Problem details: Write the records out again, keeping each line exactly as it is.
***** Given records *****
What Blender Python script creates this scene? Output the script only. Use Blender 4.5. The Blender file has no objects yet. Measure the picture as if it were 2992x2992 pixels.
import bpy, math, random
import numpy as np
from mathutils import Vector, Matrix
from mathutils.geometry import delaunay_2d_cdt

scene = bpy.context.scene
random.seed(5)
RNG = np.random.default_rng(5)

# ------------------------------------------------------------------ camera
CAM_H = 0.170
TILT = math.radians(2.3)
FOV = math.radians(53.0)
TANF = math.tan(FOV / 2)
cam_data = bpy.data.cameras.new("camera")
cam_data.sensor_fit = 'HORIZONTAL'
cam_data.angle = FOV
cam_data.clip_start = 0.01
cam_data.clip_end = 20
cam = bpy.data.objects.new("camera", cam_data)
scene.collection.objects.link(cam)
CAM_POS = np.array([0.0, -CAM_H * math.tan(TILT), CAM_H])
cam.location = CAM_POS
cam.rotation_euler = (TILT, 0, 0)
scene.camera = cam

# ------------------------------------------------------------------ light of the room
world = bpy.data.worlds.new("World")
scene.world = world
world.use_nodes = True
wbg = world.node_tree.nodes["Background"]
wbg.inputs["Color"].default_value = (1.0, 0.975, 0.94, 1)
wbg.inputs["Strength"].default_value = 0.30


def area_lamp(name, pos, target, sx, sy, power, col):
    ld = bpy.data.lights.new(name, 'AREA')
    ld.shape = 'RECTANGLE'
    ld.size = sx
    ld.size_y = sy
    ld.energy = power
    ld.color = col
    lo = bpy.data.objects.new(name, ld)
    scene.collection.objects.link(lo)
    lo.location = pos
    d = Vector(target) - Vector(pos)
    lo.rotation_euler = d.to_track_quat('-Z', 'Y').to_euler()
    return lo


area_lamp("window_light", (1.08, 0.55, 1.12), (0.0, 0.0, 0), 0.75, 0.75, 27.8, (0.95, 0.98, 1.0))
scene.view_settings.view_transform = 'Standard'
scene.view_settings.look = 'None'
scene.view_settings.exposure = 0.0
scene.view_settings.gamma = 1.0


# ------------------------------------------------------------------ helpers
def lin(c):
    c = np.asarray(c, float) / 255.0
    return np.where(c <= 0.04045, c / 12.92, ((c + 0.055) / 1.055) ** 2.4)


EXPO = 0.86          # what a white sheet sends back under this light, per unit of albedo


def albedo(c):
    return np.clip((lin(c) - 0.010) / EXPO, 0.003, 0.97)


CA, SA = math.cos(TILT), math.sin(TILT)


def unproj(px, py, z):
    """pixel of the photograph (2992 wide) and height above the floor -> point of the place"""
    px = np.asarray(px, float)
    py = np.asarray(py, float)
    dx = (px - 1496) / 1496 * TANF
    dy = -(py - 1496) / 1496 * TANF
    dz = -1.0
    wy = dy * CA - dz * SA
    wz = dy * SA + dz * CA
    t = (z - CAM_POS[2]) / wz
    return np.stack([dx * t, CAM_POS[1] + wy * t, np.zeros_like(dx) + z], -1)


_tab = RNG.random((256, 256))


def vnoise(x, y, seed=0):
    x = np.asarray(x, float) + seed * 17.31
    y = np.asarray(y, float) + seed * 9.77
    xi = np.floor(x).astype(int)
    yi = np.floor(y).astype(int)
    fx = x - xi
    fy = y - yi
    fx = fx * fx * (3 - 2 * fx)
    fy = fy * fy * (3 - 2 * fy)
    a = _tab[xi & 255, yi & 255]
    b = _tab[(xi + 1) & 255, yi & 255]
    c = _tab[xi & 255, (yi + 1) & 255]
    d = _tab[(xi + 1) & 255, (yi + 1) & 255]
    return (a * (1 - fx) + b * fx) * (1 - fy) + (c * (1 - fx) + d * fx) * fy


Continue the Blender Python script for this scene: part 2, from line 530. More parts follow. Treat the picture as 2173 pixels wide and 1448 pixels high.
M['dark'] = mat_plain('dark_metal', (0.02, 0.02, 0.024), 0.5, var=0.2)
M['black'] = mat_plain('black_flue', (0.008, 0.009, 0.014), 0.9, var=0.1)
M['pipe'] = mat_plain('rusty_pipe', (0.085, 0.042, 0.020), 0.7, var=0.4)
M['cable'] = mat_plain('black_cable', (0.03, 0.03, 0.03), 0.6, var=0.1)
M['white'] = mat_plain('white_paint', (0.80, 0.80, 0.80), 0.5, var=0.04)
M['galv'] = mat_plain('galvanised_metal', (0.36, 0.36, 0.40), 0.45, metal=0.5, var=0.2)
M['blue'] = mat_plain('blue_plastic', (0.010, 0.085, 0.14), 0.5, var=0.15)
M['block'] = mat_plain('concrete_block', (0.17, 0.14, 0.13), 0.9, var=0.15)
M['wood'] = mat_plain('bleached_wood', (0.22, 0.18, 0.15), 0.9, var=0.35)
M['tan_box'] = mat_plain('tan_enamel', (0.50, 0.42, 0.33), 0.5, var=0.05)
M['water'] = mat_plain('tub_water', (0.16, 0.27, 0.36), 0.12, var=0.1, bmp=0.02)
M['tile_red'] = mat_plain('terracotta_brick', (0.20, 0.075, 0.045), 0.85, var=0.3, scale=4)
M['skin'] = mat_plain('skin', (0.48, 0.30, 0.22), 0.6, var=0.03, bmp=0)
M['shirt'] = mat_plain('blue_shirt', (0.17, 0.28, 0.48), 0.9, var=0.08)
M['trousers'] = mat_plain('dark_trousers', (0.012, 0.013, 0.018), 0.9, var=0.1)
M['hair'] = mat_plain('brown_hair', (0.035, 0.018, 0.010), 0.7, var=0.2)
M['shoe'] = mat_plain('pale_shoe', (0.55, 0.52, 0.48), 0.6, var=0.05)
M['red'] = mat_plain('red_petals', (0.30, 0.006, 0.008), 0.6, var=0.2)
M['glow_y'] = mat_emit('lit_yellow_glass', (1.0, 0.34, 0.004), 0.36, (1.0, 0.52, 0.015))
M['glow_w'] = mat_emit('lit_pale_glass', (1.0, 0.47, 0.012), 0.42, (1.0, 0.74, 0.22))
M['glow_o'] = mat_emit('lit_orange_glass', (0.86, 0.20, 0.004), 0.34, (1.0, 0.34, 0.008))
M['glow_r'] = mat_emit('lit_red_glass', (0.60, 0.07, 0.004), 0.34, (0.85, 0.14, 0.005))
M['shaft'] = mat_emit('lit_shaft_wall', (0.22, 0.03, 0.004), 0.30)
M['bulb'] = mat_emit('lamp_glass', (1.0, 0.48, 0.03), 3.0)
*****
Completed task:
What Blender Python script creates this scene? Output the script only. Use Blender 4.5. The Blender file has no objects yet. Measure the picture as if it were 2992x2992 pixels.
import bpy, math, random
import numpy as np
from mathutils import Vector, Matrix
from mathutils.geometry import delaunay_2d_cdt

scene = bpy.context.scene
random.seed(5)
RNG = np.random.default_rng(5)

# ------------------------------------------------------------------ camera
CAM_H = 0.170
TILT = math.radians(2.3)
FOV = math.radians(53.0)
TANF = math.tan(FOV / 2)
cam_data = bpy.data.cameras.new("camera")
cam_data.sensor_fit = 'HORIZONTAL'
cam_data.angle = FOV
cam_data.clip_start = 0.01
cam_data.clip_end = 20
cam = bpy.data.objects.new("camera", cam_data)
scene.collection.objects.link(cam)
CAM_POS = np.array([0.0, -CAM_H * math.tan(TILT), CAM_H])
cam.location = CAM_POS
cam.rotation_euler = (TILT, 0, 0)
scene.camera = cam

# ------------------------------------------------------------------ light of the room
world = bpy.data.worlds.new("World")
scene.world = world
world.use_nodes = True
wbg = world.node_tree.nodes["Background"]
wbg.inputs["Color"].default_value = (1.0, 0.975, 0.94, 1)
wbg.inputs["Strength"].default_value = 0.30


def area_lamp(name, pos, target, sx, sy, power, col):
    ld = bpy.data.lights.new(name, 'AREA')
    ld.shape = 'RECTANGLE'
    ld.size = sx
    ld.size_y = sy
    ld.energy = power
    ld.color = col
    lo = bpy.data.objects.new(name, ld)
    scene.collection.objects.link(lo)
    lo.location = pos
    d = Vector(target) - Vector(pos)
    lo.rotation_euler = d.to_track_quat('-Z', 'Y').to_euler()
    return lo


area_lamp("window_light", (1.08, 0.55, 1.12), (0.0, 0.0, 0), 0.75, 0.75, 27.8, (0.95, 0.98, 1.0))
scene.view_settings.view_transform = 'Standard'
scene.view_settings.look = 'None'
scene.view_settings.exposure = 0.0
scene.view_settings.gamma = 1.0


# ------------------------------------------------------------------ helpers
def lin(c):
    c = np.asarray(c, float) / 255.0
    return np.where(c <= 0.04045, c / 12.92, ((c + 0.055) / 1.055) ** 2.4)


EXPO = 0.86          # what a white sheet sends back under this light, per unit of albedo


def albedo(c):
    return np.clip((lin(c) - 0.010) / EXPO, 0.003, 0.97)


CA, SA = math.cos(TILT), math.sin(TILT)


def unproj(px, py, z):
    """pixel of the photograph (2992 wide) and height above the floor -> point of the place"""
    px = np.asarray(px, float)
    py = np.asarray(py, float)
    dx = (px - 1496) / 1496 * TANF
    dy = -(py - 1496) / 1496 * TANF
    dz = -1.0
    wy = dy * CA - dz * SA
    wz = dy * SA + dz * CA
    t = (z - CAM_POS[2]) / wz
    return np.stack([dx * t, CAM_POS[1] + wy * t, np.zeros_like(dx) + z], -1)


_tab = RNG.random((256, 256))


def vnoise(x, y, seed=0):
    x = np.asarray(x, float) + seed * 17.31
    y = np.asarray(y, float) + seed * 9.77
    xi = np.floor(x).astype(int)
    yi = np.floor(y).astype(int)
    fx = x - xi
    fy = y - yi
    fx = fx * fx * (3 - 2 * fx)
    fy = fy * fy * (3 - 2 * fy)
    a = _tab[xi & 255, yi & 255]
    b = _tab[(xi + 1) & 255, yi & 255]
    c = _tab[xi & 255, (yi + 1) & 255]
    d = _tab[(xi + 1) & 255, (yi + 1) & 255]
    return (a * (1 - fx) + b * fx) * (1 - fy) + (c * (1 - fx) + d * fx) * fy


Continue the Blender Python script for this scene: part 2, from line 530. More parts follow. Treat the picture as 2173 pixels wide and 1448 pixels high.
M['dark'] = mat_plain('dark_metal', (0.02, 0.02, 0.024), 0.5, var=0.2)
M['black'] = mat_plain('black_flue', (0.008, 0.009, 0.014), 0.9, var=0.1)
M['pipe'] = mat_plain('rusty_pipe', (0.085, 0.042, 0.020), 0.7, var=0.4)
M['cable'] = mat_plain('black_cable', (0.03, 0.03, 0.03), 0.6, var=0.1)
M['white'] = mat_plain('white_paint', (0.80, 0.80, 0.80), 0.5, var=0.04)
M['galv'] = mat_plain('galvanised_metal', (0.36, 0.36, 0.40), 0.45, metal=0.5, var=0.2)
M['blue'] = mat_plain('blue_plastic', (0.010, 0.085, 0.14), 0.5, var=0.15)
M['block'] = mat_plain('concrete_block', (0.17, 0.14, 0.13), 0.9, var=0.15)
M['wood'] = mat_plain('bleached_wood', (0.22, 0.18, 0.15), 0.9, var=0.35)
M['tan_box'] = mat_plain('tan_enamel', (0.50, 0.42, 0.33), 0.5, var=0.05)
M['water'] = mat_plain('tub_water', (0.16, 0.27, 0.36), 0.12, var=0.1, bmp=0.02)
M['tile_red'] = mat_plain('terracotta_brick', (0.20, 0.075, 0.045), 0.85, var=0.3, scale=4)
M['skin'] = mat_plain('skin', (0.48, 0.30, 0.22), 0.6, var=0.03, bmp=0)
M['shirt'] = mat_plain('blue_shirt', (0.17, 0.28, 0.48), 0.9, var=0.08)
M['trousers'] = mat_plain('dark_trousers', (0.012, 0.013, 0.018), 0.9, var=0.1)
M['hair'] = mat_plain('brown_hair', (0.035, 0.018, 0.010), 0.7, var=0.2)
M['shoe'] = mat_plain('pale_shoe', (0.55, 0.52, 0.48), 0.6, var=0.05)
M['red'] = mat_plain('red_petals', (0.30, 0.006, 0.008), 0.6, var=0.2)
M['glow_y'] = mat_emit('lit_yellow_glass', (1.0, 0.34, 0.004), 0.36, (1.0, 0.52, 0.015))
M['glow_w'] = mat_emit('lit_pale_glass', (1.0, 0.47, 0.012), 0.42, (1.0, 0.74, 0.22))
M['glow_o'] = mat_emit('lit_orange_glass', (0.86, 0.20, 0.004), 0.34, (1.0, 0.34, 0.008))
M['glow_r'] = mat_emit('lit_red_glass', (0.60, 0.07, 0.004), 0.34, (0.85, 0.14, 0.005))
M['shaft'] = mat_emit('lit_shaft_wall', (0.22, 0.03, 0.004), 0.30)
M['bulb'] = mat_emit('lamp_glass', (1.0, 0.48, 0.03), 3.0)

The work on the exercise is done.